When I try to add extra tin lines manually, I get the error message that my new line crossed a breakline at .........., and does not add my new line....but there aren't any breaklines defined in my surface.
I guess I could adjust the settings to 'allow crossing breaklines' but I don't know how that will affect my surface.
Any suggestions ?
Garry
Solved! Go to Solution.
Solved by gk. Go to Solution.
If you are buidling your surface from contours and edges of rodways with elevation etc, you get the crossing breakline issue. the contours cross the roadway lines and create crossing breaklines all over the place.
So, depending upon how you are building the surface, you may want to allow crossing breaklines. It may be the only way to get the data in that you want.
but I don't know how that will affect my surface
It depends on what elevation option you choose to resolve the situation: First, Last or Average.
Generally, it's better to take a few steps back and resolve your data implementation approach, and eliminate Crossing Breaklines.
can you give us a brief description of how this surface is created?
For example.
Add points
define outer boundary
swap tin lines
holes are appearing.
OR
start design surface 1
paste design surface 2
paste corridor surface
many ways to build a surface and each have their own inherent idiosyncrasies
It was built by using point groups only, however, I have done considerable editing of the surface.......by adding or deleting tin lines.
deleting interior tin lines can cause many issues. Those deletion edits are creating the holes in your tin and oftentimes you cannot get the tin back with addtinline. See this thread and check and see if any of it helps.
http://forums.autodesk.com/t5/AutoCAD-Civil-3D/a-hole-in-my-surface/td-p/2135129
I found a thread where a crossing brakline error was reported and no breaklines were known to exist. not sure why you are getting this message and the other thread I found provided no solution either for a similar predicament. I am baffled by that.
If you are trying to recreate a surface built from an aerial topo and you have the typical dataset of acad points, contours and breaklines you may want to limit the surface definition to the points and contours only.
John Mayo
Thanks John. The comments by Dana in the thread you pointed me to seem to fit my situation exactly.
From now on I will 'Add Lines' only and let the software rearrange the lines accordingly.
Thanks, again.
Garry
you can use the add line functionality without deleting the lines already there. It works like a mass swap edge command. It treats the line yuo want added as if it were a breakline and then swaps all the necessary edges to conform. this will avoid the "black holes" that occur when deleting interior tin lines.
From now on I will 'Add Lines' only...
Whoa, step back! Too extreme....this is kind of subtle now....
That's not what she's saying. She suggests deleting surface points rather than deleting surface lines. Deleting surface lines creates holes.
Deleting surface points causes re-triangulation and does not create holes.
I like the one person's suggestion of placing a surface point just to get triangulation going over the hole, and the deleting the surface point.
"you may want to limit the surface definition to the points and contours only."

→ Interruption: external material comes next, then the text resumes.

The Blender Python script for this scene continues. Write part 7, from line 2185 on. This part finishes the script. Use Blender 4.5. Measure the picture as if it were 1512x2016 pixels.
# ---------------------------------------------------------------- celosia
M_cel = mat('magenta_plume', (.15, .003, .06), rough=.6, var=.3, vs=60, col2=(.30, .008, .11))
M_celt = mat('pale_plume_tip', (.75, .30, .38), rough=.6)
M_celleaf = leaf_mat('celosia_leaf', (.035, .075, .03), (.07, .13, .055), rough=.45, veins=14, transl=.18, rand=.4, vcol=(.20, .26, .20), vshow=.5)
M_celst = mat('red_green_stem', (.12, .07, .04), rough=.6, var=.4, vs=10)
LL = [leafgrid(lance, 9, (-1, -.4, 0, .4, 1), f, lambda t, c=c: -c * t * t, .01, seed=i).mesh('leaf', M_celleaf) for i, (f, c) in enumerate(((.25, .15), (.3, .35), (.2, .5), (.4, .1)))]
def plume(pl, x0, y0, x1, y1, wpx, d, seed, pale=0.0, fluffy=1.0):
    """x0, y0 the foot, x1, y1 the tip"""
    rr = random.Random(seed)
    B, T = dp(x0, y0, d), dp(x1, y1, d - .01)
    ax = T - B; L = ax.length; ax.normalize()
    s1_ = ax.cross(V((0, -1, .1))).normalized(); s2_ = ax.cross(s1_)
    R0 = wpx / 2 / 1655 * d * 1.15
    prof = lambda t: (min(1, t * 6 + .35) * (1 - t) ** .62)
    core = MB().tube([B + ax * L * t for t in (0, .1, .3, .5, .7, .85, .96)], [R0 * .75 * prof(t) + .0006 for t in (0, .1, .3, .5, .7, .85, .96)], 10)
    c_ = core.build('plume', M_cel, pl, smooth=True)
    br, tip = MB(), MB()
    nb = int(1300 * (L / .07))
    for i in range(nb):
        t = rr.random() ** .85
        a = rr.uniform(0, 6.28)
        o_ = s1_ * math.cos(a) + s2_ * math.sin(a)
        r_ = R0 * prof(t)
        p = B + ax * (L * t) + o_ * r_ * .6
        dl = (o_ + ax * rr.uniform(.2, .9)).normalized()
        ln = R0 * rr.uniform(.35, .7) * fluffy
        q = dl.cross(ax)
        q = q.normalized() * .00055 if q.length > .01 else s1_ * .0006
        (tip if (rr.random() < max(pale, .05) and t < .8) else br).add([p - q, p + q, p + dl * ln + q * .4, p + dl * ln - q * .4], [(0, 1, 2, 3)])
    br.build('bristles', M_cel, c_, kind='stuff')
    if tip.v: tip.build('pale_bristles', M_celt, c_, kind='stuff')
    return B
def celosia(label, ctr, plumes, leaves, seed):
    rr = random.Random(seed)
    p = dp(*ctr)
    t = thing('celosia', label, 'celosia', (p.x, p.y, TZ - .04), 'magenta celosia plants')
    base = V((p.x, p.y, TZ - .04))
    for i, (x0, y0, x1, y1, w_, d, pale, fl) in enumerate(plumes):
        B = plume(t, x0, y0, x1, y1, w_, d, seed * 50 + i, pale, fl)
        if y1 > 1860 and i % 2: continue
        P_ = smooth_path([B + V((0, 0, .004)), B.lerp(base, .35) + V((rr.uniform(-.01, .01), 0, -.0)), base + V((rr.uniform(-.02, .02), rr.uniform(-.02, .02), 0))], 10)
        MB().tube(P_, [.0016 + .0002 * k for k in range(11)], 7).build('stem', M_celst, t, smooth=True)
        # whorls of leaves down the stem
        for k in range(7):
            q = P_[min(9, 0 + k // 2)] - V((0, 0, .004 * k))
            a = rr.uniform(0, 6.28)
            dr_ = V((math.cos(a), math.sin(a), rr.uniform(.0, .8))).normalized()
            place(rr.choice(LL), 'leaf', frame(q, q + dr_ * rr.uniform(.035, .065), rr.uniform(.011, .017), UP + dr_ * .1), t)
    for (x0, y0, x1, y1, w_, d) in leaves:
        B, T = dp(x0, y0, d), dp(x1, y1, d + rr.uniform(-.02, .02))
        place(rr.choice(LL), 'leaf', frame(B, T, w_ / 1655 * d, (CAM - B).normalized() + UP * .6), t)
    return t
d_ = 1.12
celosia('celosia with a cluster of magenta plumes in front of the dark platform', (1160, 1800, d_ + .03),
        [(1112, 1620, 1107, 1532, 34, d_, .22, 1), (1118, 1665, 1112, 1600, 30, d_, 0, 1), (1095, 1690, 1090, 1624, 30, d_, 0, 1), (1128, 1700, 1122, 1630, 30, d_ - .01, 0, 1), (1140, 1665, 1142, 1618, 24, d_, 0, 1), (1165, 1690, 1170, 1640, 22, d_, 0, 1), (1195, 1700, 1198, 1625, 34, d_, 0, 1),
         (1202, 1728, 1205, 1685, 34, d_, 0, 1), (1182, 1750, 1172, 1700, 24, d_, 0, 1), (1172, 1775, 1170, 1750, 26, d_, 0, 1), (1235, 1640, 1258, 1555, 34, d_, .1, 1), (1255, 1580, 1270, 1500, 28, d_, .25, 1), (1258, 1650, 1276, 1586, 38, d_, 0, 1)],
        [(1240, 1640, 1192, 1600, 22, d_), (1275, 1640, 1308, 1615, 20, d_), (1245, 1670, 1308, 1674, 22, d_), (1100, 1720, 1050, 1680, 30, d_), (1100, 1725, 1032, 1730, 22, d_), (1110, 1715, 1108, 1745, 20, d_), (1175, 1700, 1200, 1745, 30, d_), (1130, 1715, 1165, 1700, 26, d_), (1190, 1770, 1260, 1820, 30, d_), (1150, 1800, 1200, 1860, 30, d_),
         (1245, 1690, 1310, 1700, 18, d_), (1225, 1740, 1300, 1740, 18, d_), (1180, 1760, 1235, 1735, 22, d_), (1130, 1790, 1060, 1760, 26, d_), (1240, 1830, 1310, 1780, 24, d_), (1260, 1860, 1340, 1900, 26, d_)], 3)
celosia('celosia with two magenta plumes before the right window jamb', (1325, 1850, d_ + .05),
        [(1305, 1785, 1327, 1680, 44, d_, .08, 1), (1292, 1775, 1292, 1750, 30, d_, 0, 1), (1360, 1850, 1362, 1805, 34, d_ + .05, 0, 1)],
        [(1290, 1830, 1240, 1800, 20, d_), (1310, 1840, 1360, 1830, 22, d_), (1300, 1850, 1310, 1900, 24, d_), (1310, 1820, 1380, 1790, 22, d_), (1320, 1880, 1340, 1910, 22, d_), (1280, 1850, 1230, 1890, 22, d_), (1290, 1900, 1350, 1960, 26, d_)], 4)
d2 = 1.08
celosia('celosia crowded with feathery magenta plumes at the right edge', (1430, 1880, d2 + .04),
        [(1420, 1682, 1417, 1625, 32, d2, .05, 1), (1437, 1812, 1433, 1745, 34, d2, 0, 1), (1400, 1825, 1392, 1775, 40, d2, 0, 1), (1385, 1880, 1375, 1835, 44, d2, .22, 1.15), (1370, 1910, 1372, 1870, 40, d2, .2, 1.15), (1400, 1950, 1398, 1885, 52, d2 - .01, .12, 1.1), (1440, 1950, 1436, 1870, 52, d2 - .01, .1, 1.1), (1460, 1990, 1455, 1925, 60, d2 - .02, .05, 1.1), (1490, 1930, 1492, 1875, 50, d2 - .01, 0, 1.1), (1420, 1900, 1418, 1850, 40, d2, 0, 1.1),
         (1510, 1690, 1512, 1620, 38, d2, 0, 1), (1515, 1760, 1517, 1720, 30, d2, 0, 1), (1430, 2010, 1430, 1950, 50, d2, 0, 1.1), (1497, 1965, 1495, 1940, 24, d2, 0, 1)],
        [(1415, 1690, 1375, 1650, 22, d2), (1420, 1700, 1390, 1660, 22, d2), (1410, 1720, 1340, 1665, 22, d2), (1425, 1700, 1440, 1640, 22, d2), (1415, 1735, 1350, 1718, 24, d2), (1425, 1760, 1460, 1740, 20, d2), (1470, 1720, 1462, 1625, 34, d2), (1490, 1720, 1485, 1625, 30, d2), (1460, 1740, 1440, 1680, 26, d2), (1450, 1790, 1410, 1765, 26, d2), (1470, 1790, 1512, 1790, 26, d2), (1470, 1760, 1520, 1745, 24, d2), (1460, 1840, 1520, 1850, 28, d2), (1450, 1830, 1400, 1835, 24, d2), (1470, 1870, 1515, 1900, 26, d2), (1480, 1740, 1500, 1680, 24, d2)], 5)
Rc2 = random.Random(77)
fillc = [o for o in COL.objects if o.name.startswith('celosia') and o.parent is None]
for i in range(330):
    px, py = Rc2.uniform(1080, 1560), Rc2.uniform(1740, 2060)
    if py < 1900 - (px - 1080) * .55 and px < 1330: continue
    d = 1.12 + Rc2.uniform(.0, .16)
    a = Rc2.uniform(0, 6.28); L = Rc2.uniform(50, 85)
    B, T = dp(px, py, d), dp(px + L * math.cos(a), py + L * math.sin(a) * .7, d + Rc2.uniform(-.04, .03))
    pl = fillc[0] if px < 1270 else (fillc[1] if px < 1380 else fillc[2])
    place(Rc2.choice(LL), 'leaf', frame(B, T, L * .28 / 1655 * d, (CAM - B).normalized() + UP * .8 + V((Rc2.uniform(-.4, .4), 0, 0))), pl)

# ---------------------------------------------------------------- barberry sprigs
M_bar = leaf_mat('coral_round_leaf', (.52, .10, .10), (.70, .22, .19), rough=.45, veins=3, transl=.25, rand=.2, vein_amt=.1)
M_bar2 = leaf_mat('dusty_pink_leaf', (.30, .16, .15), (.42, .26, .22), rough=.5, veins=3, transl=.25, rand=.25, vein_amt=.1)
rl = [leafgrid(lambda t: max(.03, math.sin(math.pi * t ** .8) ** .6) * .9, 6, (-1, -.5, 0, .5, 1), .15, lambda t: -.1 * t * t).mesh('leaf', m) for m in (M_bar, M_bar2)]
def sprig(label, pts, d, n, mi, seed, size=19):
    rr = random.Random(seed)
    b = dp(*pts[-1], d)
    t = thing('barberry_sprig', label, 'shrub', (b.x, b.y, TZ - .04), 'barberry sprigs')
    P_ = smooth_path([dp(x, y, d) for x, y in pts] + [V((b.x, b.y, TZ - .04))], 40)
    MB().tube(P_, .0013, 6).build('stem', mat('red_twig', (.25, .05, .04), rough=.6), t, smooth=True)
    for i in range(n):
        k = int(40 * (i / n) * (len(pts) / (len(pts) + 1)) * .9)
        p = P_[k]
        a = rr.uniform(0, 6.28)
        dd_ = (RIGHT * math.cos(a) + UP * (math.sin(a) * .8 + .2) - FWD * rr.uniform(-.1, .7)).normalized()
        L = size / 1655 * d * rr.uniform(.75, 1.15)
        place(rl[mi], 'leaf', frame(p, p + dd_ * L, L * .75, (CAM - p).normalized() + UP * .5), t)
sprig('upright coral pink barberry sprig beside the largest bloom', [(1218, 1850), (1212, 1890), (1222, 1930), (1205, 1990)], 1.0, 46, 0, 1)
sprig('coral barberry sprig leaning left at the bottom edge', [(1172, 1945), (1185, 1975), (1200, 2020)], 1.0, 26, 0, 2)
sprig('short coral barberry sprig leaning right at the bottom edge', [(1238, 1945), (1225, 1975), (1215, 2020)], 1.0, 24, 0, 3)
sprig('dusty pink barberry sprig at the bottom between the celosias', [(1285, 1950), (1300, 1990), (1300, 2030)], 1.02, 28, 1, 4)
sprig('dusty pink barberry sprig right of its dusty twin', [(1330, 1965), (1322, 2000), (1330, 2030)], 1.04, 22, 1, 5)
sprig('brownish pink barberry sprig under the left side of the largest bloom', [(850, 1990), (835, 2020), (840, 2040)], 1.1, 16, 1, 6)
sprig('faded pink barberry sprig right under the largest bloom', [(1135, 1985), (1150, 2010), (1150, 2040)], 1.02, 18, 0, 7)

This approach typically does not allow the new surface to sucessfully emulate the V-shape of the contours in drainages, nor the depict the correct longitudinal slopes of the drainages provided by the breaklines.
Perhaps try adding the points and breakilnes first, then add the contours as breakilnes. Then choose to Allow Crossing Breaklines with the option Last selected.
Hey Fred. With field shot data things are different because the data is much more accurate. In these cases I agree the build order and I would never exclude breaklines. When dealing with aerial topo pavement breaklines rarely match contour elevation in my experience (I think that is the issue in this post) and rarely do I see a well defined crown in these contours. We also have bld outlines at roof elevation and other things to deal with like the fact that it will never match the original perfectly and it's most likely not accurate enough to build with (at least in our area). In that case, for my purposes, I want my new contours to be smack on with the source. My map will match their map. I don't want anyone asking why contours are different. So with the points and contour only method I get a great match in less than 5 min almost every time. The last thing I want my staff to do is spend 1/2 a day fixing work that was already completed by others.